View Full Version : April 17 in MLB History ... 50 Yrs Ago TODAY ... Robinson Debuts With Reds

04-17-2006, 03:44 PM
April 17 Baseball History Picks from LINEDRIVER

APRIL 17, 1956...Cincinnati's Frank Robinson delivers in his first major league at-bat when he doubles off Cardinals' pitcher Vinegar Bend Mizell. The Reds lose on Opening Day at Crosley Field in Cincinnati, 4-2.


APRIL 17, 1951...Nineteen year-old Yankees' outfielder Mickey Mantle goes 1-for-4 while playing in his first major league game. Mantle makes his debut as a right fielder against the Boston Red Sox in New York’s Yankee Stadium. New York 5, Boston 0.

APRIL 17, 1953...Multi-talented Mickey Mantle belts a mammoth 565-foot HR at Griffith Park in Washington, D.C. off Senators' left-hander Chuck Stobbs. Later in the game, the young Yankees' star bunts for a single. Yankees 7, Senators 3.

APRIL 17, 1955...Twenty-year-old outfielder Roberto Clemente makes his major league debut while playing against the Brooklyn Dodgers in Pittsburgh. Clemente hits a single in his first major league at-bat off Dodgers' pitcher Johnny Podres. Dodgers 10, Pirates 3.

APRIL 17, 1956…Twenty-four year-old Yankees' superstar Mickey Mantle belts a pair of 500-foot tape measure HR’s off Camilo Pascual of the Senators on Opening Day in Washington. President Dwight D. Eisenhower is in attendance as the Yankees win, 10-4.

APRIL 17, 1960...Twenty-nine year-old Braves' third baseman Eddie Mathews pounds a double, a triple, and his 300th career HR as the Milwaukee Braves beat ace pitcher Robin Roberts of the Philadelphia Phillies, 8-4.

APRIL 17, 1970...The Reds score 4 runs in the bottom of the 9th inning at Crosley Field to whip the Giants, 8-5. Hal McRae ties the score at 5-5 with a pinch-hit solo HR. Moments later, Tony Perez cracks a three-run HR to win the game.

APRIL 17, 1976...Phillies' third baseman Mike Schmidt leads the offensive charge with four consecutive homers as Philadelphia beats the Chicago Cubs, 18-16, in a wild and windy game at Wrigley Field.

APRIL 17, 1989...Cincinnati Reds' reliever Kent Tekulve pitches two innings of shutout ball and passes Hoyt Wilhelm as the all-time leader with 1,019 relief appearances. Reds 3, Dodgers 2.

Chip R
04-17-2006, 03:53 PM

Golden anniversary for Robby
Reds debut came 50 years ago today

By Dan Connolly
Baltimore Sun

Today marks the 50-year anniversary of when a 20-year-old kid named Frank Robinson first dug into a major league batter's box.

Here's betting that a patch of old dirt in Cincinnati still feels young Robinson's cleat marks.
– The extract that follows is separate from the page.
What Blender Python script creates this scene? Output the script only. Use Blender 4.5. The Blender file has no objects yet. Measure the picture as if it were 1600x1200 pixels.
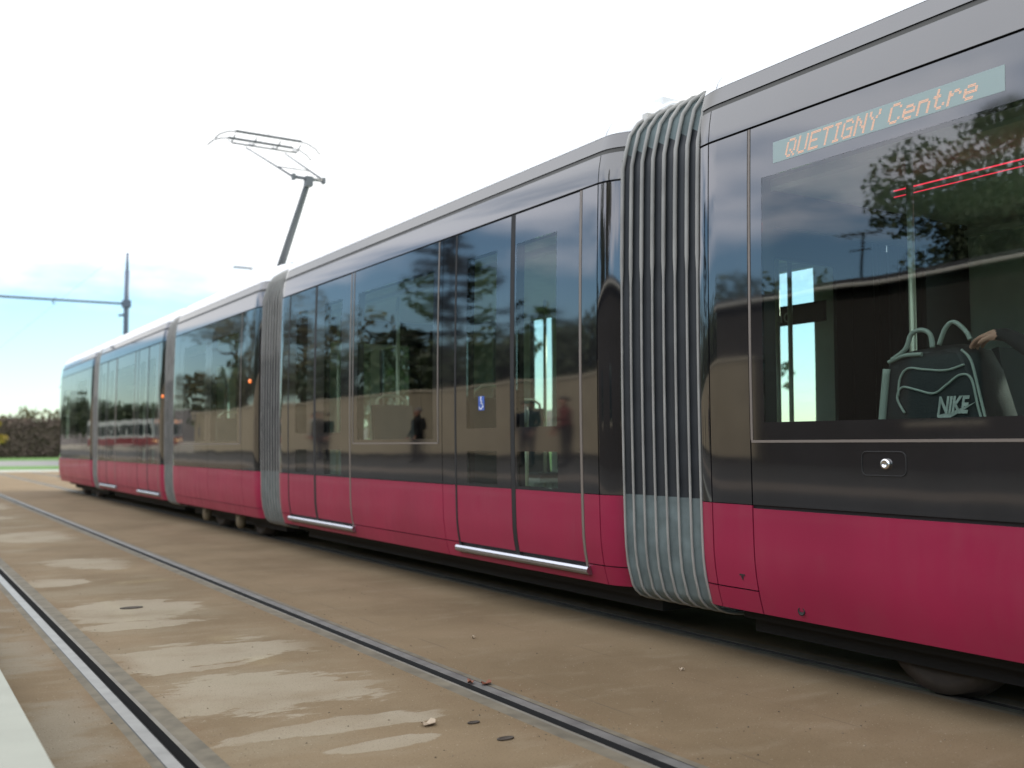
import bpy, bmesh, math, random
from mathutils import Vector, Matrix, Euler
random.seed(11)
S = bpy.context.scene
COL = S.collection
R = math.radians

# ------------------------------------------------------------------ camera
cam_d = bpy.data.cameras.new('camera'); cam = bpy.data.objects.new('camera', cam_d); COL.objects.link(cam)
cam.location = (0, 0, 1.1); cam.rotation_euler = (R(90 + 3.43), 0, R(-31.76))
cam_d.sensor_width = 36; cam_d.lens = 36; cam_d.clip_start = 0.05; cam_d.clip_end = 3000
cam_d.dof.use_dof = True; cam_d.dof.focus_distance = 4.8; cam_d.dof.aperture_fstop = 1.9
S.camera = cam
S.render.engine = 'CYCLES'
S.cycles.use_denoising = True
S.cycles.max_bounces = 10; S.cycles.transparent_max_bounces = 24
S.cycles.glossy_bounces = 4
S.cycles.caustics_reflective = False; S.cycles.caustics_refractive = False
S.view_settings.view_transform = 'Standard'; S.view_settings.look = 'None'
S.view_settings.exposure = .46; S.view_settings.gamma = 1

# ------------------------------------------------------------------ world and sun (sun on the far side of the tram)
SUN_EL, SUN_AZ = 28.0, 84.0          # azimuth clockwise from +Y
W = bpy.data.worlds.new('World'); S.world = W; W.use_nodes = True
nt = W.node_tree; nt.nodes.clear()
def N(t, **k):
    n = nt.nodes.new(t)
    for a, b in k.items(): setattr(n, a, b)
    return n
out = N('ShaderNodeOutputWorld'); bg = N('ShaderNodeBackground'); bg.inputs['Strength'].default_value = 0.12
sky = N('ShaderNodeTexSky', sky_type='NISHITA', sun_disc=False)
sky.sun_elevation = R(SUN_EL); sky.sun_rotation = R(SUN_AZ); sky.air_density = 1.0; sky.dust_density = 0.6; sky.ozone_density = 1.6
tc = N('ShaderNodeTexCoord'); sep = N('ShaderNodeSeparateXYZ'); nt.links.new(tc.outputs['Generated'], sep.inputs[0])
mp = N('ShaderNodeMapping'); mp.inputs['Scale'].default_value = (2.2, 2.2, 7.5); nt.links.new(tc.outputs['Generated'], mp.inputs[0])
nz = N('ShaderNodeTexNoise'); nz.inputs['Scale'].default_value = 1.6; nz.inputs['Detail'].default_value = 7; nz.inputs['Roughness'].default_value = .55
nt.links.new(mp.outputs[0], nz.inputs['Vector'])
def wmath(op, a, b=None, clamp=False):
    m = N('ShaderNodeMath', operation=op); m.use_clamp = clamp
    for i, v in enumerate((a, b)):
        if v is None: continue
        if isinstance(v, (int, float)): m.inputs[i].default_value = v
        else: nt.links.new(v, m.inputs[i])
    return m.outputs[0]
# cloud cover: overcast above ~10 degrees on the sunny side, broken on the other side
zz = wmath('ADD', sep.outputs['Z'], wmath('MULTIPLY', wmath('SUBTRACT', nz.outputs['Fac'], .5), .22))
low = N('ShaderNodeMapRange'); low.interpolation_type = 'SMOOTHSTEP'
low.inputs['From Min'].default_value = .125; low.inputs['From Max'].default_value = .20
sidex = N('ShaderNodeMapRange'); sidex.interpolation_type = 'SMOOTHSTEP'
sidex.inputs['From Min'].default_value = -.45; sidex.inputs['From Max'].default_value = -.12
nt.links.new(sep.outputs['X'], sidex.inputs['Value'])
nt.links.new(wmath('SUBTRACT', zz, wmath('MULTIPLY', wmath('SUBTRACT', 1, sidex.outputs[0]), .07)), low.inputs['Value'])
wz0 = N('ShaderNodeMapRange'); wz0.interpolation_type = 'SMOOTHSTEP'; wz0.inputs['From Min'].default_value = .26; wz0.inputs['From Max'].default_value = .42; nt.links.new(zz, wz0.inputs['Value'])
brk = N('ShaderNodeMapRange'); brk.interpolation_type = 'SMOOTHSTEP'
brk.inputs['From Min'].default_value = .30; brk.inputs['From Max'].default_value = .58
nt.links.new(nz.outputs['Fac'], brk.inputs['Value'])
west = wmath('MAXIMUM', wmath('MULTIPLY', brk.outputs[0], .95), wmath('MULTIPLY', wz0.outputs[0], .97))
cov = N('ShaderNodeMix', data_type='FLOAT')
nt.links.new(sidex.outputs[0], cov.inputs['Factor']); nt.links.new(west, cov.inputs['A']); cov.inputs['B'].default_value = 1
covl = wmath('MULTIPLY', cov.outputs['Result'], low.outputs[0])
ccol = N('ShaderNodeMix', data_type='RGBA')
nt.links.new(sidex.outputs[0], ccol.inputs['Factor'])
wcol = N('ShaderNodeMix', data_type='RGBA'); wz = N('ShaderNodeMapRange'); wz.interpolation_type = 'SMOOTHSTEP'
wz.inputs['From Min'].default_value = .20; wz.inputs['From Max'].default_value = .46; nt.links.new(zz, wz.inputs['Value'])
nt.links.new(wz.outputs[0], wcol.inputs['Factor']); wcol.inputs['A'].default_value = (14.0, 14.3, 16.0, 1); wcol.inputs['B'].default_value = (15, 15.3, 16.2, 1)
nt.links.new(wcol.outputs['Result'], ccol.inputs['A']); ccol.inputs['B'].default_value = (9.5, 9.6, 9.7, 1)
mix = N('ShaderNodeMix', data_type='RGBA')
nt.links.new(covl, mix.inputs['Factor']); tint = N('ShaderNodeMix', data_type='RGBA', blend_type='MULTIPLY'); tint.inputs['Factor'].default_value = 1; nt.links.new(sky.outputs[0], tint.inputs['A']); tint.inputs['B'].default_value = (1.25, 1.48, 1.58, 1)
nt.links.new(tint.outputs['Result'], mix.inputs['A']); nt.links.new(ccol.outputs['Result'], mix.inputs['B'])
nt.links.new(mix.outputs['Result'], bg.inputs['Color']); nt.links.new(bg.outputs[0], out.inputs[0])

sun_d = bpy.data.lights.new('sun', 'SUN'); sun = bpy.data.objects.new('sun', sun_d); COL.objects.link(sun)
sun_d.energy = 2.6; sun_d.angle = R(1.2); sun_d.color = (1, .93, .82)
sd = Vector((math.sin(R(SUN_AZ)) * math.cos(R(SUN_EL)), math.cos(R(SUN_AZ)) * math.cos(R(SUN_EL)), math.sin(R(SUN_EL))))
sun.rotation_euler = sd.to_track_quat('Z', 'Y').to_euler(); sun.location = (40, 0, 30)

# ------------------------------------------------------------------ materials
def mat(name, col, rough=.6, metal=0, spec=.5, noise=0, nscale=8, coat=0, emis=None, estr=0, bump=0, bscale=60, ior=1.5, tex='Object', island=0):
    m = bpy.data.materials.new(name); m.use_nodes = True
    t = m.node_tree; b = t.nodes['Principled BSDF']
    b.inputs['Base Color'].default_value = (*col, 1); b.inputs['Roughness'].default_value = rough
    b.inputs['Metallic'].default_value = metal; b.inputs['Specular IOR Level'].default_value = spec; b.inputs['IOR'].default_value = ior
    b.inputs['Coat Weight'].default_value = coat; b.inputs['Coat Roughness'].default_value = .05
    if emis: b.inputs['Emission Color'].default_value = (*emis, 1); b.inputs['Emission Strength'].default_value = estr
    if noise or bump:
        c = t.nodes.new('ShaderNodeTexCoord')
    if noise:
        n = t.nodes.new('ShaderNodeTexNoise'); n.inputs['Scale'].default_value = nscale; n.inputs['Detail'].default_value = 6
        t.links.new(c.outputs[tex], n.inputs['Vector'])
        r = t.nodes.new('ShaderNodeMapRange'); r.inputs['From Min'].default_value = .25; r.inputs['From Max'].default_value = .75
        r.inputs['To Min'].default_value = 1 - noise; r.inputs['To Max'].default_value = 1 + noise
        t.links.new(n.outputs['Fac'], r.inputs['Value'])
        mm = t.nodes.new('ShaderNodeVectorMath'); mm.operation = 'SCALE'; mm.inputs[0].default_value = col
        t.links.new(r.outputs[0], mm.inputs['Scale'])
        last = mm.outputs[0]
        t.links.new(last, b.inputs['Base Color'])
    if island:
        g = t.nodes.new('ShaderNodeNewGeometry')
        r = t.nodes.new('ShaderNodeMapRange'); r.inputs['To Min'].default_value = 1 - island; r.inputs['To Max'].default_value = 1 + island
        t.links.new(g.outputs['Random Per Island'], r.inputs['Value'])
        mm = t.nodes.new('ShaderNodeVectorMath'); mm.operation = 'SCALE'; mm.inputs[0].default_value = col
        t.links.new(r.outputs[0], mm.inputs['Scale']); t.links.new(mm.outputs[0], b.inputs['Base Color'])
    if bump:
        n2 = t.nodes.new('ShaderNodeTexNoise'); n2.inputs['Scale'].default_value = bscale; n2.inputs['Detail'].default_value = 4
        t.links.new(c.outputs[tex], n2.inputs['Vector'])
        bp = t.nodes.new('ShaderNodeBump'); bp.inputs['Strength'].default_value = bump; bp.inputs['Distance'].default_value = .01
        t.links.new(n2.outputs['Fac'], bp.inputs['Height']); t.links.new(bp.outputs[0], b.inputs['Normal'])
    return m

M = {}
def wavy(m, target, scale=1.3, dist=.003):
    t = m.node_tree; g = t.nodes.new('ShaderNodeNewGeometry'); n = t.nodes.new('ShaderNodeTexNoise'); n.inputs['Scale'].default_value = scale; n.inputs['Detail'].default_value = 1
    t.links.new(g.outputs['Position'], n.inputs['Vector']); bp = t.nodes.new('ShaderNodeBump'); bp.inputs['Strength'].default_value = 1; bp.inputs['Distance'].default_value = dist
    t.links.new(n.outputs['Fac'], bp.inputs['Height']); t.links.new(bp.outputs[0], target)
def grime(m, col, amount, rough_add=.25):
    """dried road dust: vertical runs and blotches mixed over the paint"""
    t = m.node_tree; b = t.nodes['Principled BSDF']; g = t.nodes.new('ShaderNodeNewGeometry')
    def nz_(sc, off, a, c):
        mp = t.nodes.new('ShaderNodeMapping'); mp.inputs['Scale'].default_value = sc; mp.inputs['Location'].default_value = off; t.links.new(g.outputs['Position'], mp.inputs[0])
        n = t.nodes.new('ShaderNodeTexNoise'); n.inputs['Scale'].default_value = 1; n.inputs['Detail'].default_value = 8; n.inputs['Roughness'].default_value = .65; t.links.new(mp.outputs[0], n.inputs['Vector'])
        r = t.nodes.new('ShaderNodeMapRange'); r.inputs['From Min'].default_value = a; r.inputs['From Max'].default_value = c; t.links.new(n.outputs['Fac'], r.inputs['Value']); return r.outputs[0]
    k = t.nodes.new('ShaderNodeMath'); k.operation = 'MULTIPLY'; t.links.new(nz_((9, 9, 1.2), (0, 0, 0), .42, .75), k.inputs[0]); t.links.new(nz_((1.1, 1.1, 2.5), (3, 1, 2), .35, .7), k.inputs[1])
    k2 = t.nodes.new('ShaderNodeMath'); k2.operation = 'MULTIPLY'; k2.inputs[1].default_value = amount; t.links.new(k.outputs[0], k2.inputs[0])
    mx = t.nodes.new('ShaderNodeMix'); mx.data_type = 'RGBA'; mx.inputs['B'].default_value = (*col, 1); t.links.new(k2.outputs[0], mx.inputs['Factor'])
    if b.inputs['Base Color'].links: t.links.new(b.inputs['Base Color'].links[0].from_socket, mx.inputs['A'])
    else: mx.inputs['A'].default_value = b.inputs['Base Color'].default_value
    t.links.new(mx.outputs['Result'], b.inputs['Base Color'])
    ra = t.nodes.new('ShaderNodeMath'); ra.operation = 'MULTIPLY_ADD'; ra.inputs[1].default_value = rough_add; ra.inputs[2].default_value = b.inputs['Roughness'].default_value
    t.links.new(k.outputs[0], ra.inputs[0]); t.links.new(ra.outputs[0], b.inputs['Roughness'])
M['black'] = mat('black_gloss_panel', (.010, .010, .012), .045, ior=2.1, noise=.3, nscale=3)
M['shell'] = mat('dark_rubber_shell', (.008, .008, .009), .6)
M['lining'] = mat('grey_interior_lining', (.55, .62, .55), .5, noise=.08)
M['pink'] = mat('magenta_paint', (.29, .011, .052), .40, coat=.15, noise=.10, nscale=1.7)
M['groove'] = mat('olive_gutter_trim', (.035, .034, .028), .5)
M['white'] = mat('white_roof_paint', (.80, .81, .82), .3, noise=.05, nscale=2)
M['trim'] = mat('taupe_metal_trim', (.21, .18, .155), .5, metal=.3)
wavy(M['black'], M['black'].node_tree.nodes['Principled BSDF'].inputs['Normal']); grime(M['black'], (.10, .085, .065), .07, .03)
wavy(M['pink'], M['pink'].node_tree.nodes['Principled BSDF'].inputs['Normal'], 1.6, .003); grime(M['pink'], (.16, .10, .08), .20, .3)
M['rubber'] = mat('black_rubber', (.012, .012, .012), .7)
M['steel'] = mat('brushed_step_metal', (.45, .46, .50), .3, metal=1)
M['chrome'] = mat('chrome', (.8, .8, .8), .12, metal=1)
M['rib'] = mat('pale_rib_aluminium', (.29, .285, .265), .55, noise=.25, nscale=5)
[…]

Almost to the day of his golden anniversary, Robinson, now the Washington Nationals manager, held court with reporters about the difference in mind-set between today's hitters and those of his era - especially when it comes to being hit by pitches.

Considered one of the most intimidating sluggers in baseball history, Robinson said he never felt he had to charge the mound once plunked. He got even his own way.

"You get up, you go to first base, you come back up and hit against the guy the next time and you do some damage with the bat," Robinson said. "Those days are over."

The other alternative was to make the opposing infielders pay with a clean hard slide on the base paths that taught a lesson through bruises.

"If I went to first base," Robinson said, "there was a bull's eye on the shortstop and a bull's eye on the second baseman."

He said he doesn't understand why hitters today feel that pitchers don't have the right to throw inside. He added that he'd never wear padded "body armor" at the plate.

When told by a TV reporter that players today rush the mound and start a brawl because they feel they have to defend their "manhood," especially on national television, Robinson flashed a trademark scowl and quipped: "Are you telling me I wasn't concerned about my manhood back then?"

With a laugh, the reporter respectfully rephrased the question.

So, yes, 50 years later Robinson can still intimidate.

Robinson, who singled and doubled in three at-bats against St. Louis pitcher Wilmer "Vinegar Bend" Mizell, wasn't the only future Hall of Famer to debut on April 17, 1956, which was Opening Day for all major league teams.

Also starting their careers that day were Chicago White Sox shortstop Luis Aparicio and Brooklyn Dodgers pitcher Don Drysdale. According to the Baseball Hall of Fame, only 10 times in history have multiple Hall of Famers debuted on the same day. Robinson's is the only time in modern baseball history that three have debuted at once (it occurred three other times, from 1871 to 1882).

Robinson was the ninth-youngest player in the game in 1956. Three that were younger, Drysdale, Sandy Koufax and Bill Mazeroski, also are in the Hall of Fame.